[begin Information shown]

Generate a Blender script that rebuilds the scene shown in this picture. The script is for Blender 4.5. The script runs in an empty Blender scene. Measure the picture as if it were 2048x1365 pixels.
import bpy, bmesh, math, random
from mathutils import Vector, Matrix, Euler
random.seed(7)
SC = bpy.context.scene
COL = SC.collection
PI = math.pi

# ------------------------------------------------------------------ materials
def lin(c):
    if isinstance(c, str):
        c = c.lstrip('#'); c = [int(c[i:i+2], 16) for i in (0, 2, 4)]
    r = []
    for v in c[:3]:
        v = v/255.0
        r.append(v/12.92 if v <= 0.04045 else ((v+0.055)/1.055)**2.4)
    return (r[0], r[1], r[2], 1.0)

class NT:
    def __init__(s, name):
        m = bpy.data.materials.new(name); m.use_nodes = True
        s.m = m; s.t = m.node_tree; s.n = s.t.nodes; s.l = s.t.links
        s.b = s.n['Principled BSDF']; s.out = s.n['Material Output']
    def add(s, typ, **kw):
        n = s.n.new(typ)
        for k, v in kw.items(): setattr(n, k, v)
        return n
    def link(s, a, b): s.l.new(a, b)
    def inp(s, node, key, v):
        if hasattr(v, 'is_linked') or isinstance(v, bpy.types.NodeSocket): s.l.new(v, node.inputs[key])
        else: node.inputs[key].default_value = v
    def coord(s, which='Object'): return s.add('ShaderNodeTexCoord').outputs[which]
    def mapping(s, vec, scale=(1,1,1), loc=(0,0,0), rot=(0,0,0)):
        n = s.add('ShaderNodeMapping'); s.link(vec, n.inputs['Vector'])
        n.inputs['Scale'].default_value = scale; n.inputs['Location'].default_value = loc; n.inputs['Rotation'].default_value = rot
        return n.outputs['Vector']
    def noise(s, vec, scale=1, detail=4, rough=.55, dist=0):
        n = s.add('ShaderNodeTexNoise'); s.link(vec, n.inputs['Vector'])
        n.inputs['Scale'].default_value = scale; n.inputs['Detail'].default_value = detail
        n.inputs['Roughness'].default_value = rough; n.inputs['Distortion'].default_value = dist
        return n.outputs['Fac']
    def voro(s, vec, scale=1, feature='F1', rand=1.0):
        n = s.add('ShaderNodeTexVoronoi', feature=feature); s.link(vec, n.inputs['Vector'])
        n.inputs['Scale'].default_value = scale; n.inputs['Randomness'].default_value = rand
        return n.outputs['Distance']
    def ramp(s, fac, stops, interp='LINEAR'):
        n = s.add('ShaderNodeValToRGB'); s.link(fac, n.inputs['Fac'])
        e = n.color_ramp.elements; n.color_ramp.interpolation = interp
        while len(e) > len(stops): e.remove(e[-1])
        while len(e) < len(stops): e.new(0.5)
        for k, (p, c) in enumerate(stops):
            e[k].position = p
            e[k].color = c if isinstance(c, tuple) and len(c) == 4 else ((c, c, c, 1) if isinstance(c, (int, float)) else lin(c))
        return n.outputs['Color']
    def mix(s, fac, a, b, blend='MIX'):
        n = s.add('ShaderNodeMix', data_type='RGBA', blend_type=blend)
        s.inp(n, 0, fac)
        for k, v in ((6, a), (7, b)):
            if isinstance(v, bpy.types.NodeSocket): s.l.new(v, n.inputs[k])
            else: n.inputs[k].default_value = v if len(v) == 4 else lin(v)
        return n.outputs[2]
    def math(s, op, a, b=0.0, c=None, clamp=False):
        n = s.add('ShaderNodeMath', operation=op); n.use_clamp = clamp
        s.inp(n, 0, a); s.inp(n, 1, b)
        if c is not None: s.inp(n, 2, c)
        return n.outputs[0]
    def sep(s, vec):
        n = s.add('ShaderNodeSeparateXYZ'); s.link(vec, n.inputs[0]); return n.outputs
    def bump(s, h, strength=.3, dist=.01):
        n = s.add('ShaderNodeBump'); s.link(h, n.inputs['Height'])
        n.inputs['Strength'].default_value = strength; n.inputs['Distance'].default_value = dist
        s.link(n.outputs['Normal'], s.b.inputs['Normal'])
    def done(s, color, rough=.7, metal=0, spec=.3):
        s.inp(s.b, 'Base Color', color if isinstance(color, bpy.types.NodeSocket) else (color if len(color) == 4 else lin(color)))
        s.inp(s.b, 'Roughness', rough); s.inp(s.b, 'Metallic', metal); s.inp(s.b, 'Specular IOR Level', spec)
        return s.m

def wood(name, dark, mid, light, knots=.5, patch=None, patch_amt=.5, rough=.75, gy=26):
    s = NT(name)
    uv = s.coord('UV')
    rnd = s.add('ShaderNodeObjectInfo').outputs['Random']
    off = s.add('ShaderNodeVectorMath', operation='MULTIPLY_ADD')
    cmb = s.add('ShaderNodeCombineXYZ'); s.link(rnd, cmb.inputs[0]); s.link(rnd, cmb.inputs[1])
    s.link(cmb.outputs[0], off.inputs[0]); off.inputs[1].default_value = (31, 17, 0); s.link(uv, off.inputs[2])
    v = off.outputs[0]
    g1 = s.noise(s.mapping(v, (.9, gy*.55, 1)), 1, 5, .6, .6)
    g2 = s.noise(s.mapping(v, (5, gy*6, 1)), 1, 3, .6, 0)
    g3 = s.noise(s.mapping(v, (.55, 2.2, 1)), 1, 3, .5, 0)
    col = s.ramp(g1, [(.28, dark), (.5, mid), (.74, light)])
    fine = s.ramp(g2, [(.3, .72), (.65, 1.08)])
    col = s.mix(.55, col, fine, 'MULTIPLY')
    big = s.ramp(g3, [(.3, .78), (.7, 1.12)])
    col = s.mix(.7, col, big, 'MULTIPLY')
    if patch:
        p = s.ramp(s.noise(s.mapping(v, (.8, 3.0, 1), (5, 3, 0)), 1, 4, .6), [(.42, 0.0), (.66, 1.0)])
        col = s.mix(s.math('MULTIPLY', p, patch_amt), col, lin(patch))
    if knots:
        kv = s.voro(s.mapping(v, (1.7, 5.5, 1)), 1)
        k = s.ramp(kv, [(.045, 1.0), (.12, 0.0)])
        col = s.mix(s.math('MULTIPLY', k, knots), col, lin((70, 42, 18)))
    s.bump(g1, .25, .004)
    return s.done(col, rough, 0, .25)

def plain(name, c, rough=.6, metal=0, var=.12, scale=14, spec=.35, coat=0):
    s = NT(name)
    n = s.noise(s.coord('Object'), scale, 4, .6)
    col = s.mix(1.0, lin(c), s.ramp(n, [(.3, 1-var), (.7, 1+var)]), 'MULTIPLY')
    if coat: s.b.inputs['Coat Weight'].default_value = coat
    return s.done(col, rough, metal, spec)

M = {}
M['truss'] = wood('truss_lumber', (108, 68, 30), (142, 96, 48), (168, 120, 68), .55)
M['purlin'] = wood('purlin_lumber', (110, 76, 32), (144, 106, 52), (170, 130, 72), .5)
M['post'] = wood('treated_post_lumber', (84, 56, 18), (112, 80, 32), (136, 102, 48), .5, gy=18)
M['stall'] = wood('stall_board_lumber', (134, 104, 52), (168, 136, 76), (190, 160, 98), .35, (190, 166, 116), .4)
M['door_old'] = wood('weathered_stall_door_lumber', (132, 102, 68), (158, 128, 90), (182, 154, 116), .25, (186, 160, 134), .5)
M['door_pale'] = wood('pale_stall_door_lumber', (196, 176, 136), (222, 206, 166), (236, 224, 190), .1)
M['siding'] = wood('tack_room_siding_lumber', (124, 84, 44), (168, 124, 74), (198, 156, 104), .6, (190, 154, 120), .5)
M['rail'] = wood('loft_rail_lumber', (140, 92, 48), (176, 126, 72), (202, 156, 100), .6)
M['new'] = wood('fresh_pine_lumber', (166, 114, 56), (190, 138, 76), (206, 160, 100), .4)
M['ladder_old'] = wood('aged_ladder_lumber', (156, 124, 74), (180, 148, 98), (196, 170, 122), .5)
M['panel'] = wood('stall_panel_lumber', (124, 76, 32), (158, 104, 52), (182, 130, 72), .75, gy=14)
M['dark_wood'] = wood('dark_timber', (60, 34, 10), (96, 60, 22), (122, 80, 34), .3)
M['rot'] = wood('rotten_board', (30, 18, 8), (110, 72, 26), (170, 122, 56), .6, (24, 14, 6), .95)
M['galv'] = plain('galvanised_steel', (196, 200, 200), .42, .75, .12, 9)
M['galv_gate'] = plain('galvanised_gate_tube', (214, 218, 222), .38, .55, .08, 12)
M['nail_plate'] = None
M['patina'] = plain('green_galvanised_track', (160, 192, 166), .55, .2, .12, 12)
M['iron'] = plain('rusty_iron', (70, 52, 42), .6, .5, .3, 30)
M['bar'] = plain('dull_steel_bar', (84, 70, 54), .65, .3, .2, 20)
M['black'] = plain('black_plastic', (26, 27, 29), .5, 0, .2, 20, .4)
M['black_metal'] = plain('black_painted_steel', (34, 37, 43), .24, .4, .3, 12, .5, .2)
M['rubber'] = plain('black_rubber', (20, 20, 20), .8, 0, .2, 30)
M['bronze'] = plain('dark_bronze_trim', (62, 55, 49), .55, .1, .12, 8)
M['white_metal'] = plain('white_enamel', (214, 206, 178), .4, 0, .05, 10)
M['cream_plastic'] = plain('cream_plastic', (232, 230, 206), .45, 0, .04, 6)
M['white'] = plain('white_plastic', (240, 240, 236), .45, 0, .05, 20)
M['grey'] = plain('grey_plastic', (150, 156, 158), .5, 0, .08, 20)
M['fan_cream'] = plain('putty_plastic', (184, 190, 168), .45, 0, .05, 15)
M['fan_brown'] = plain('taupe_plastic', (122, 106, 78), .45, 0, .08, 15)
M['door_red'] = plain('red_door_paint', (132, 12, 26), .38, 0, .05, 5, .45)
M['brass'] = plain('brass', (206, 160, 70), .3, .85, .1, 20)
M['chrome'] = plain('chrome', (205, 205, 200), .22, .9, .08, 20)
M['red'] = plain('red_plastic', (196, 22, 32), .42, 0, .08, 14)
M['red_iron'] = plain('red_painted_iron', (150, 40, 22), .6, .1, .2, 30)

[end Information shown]

Your objective:
Print, please, the lines from the first line of the material through the line that contains "return (r[0], r[1], r[2], 1.0)", exactly as written and with nothing added.

Finished answer:
Generate a Blender script that rebuilds the scene shown in this picture. The script is for Blender 4.5. The script runs in an empty Blender scene. Measure the picture as if it were 2048x1365 pixels.
import bpy, bmesh, math, random
from mathutils import Vector, Matrix, Euler
random.seed(7)
SC = bpy.context.scene
COL = SC.collection
PI = math.pi

# ------------------------------------------------------------------ materials
def lin(c):
    if isinstance(c, str):
        c = c.lstrip('#'); c = [int(c[i:i+2], 16) for i in (0, 2, 4)]
    r = []
    for v in c[:3]:
        v = v/255.0
        r.append(v/12.92 if v <= 0.04045 else ((v+0.055)/1.055)**2.4)
    return (r[0], r[1], r[2], 1.0)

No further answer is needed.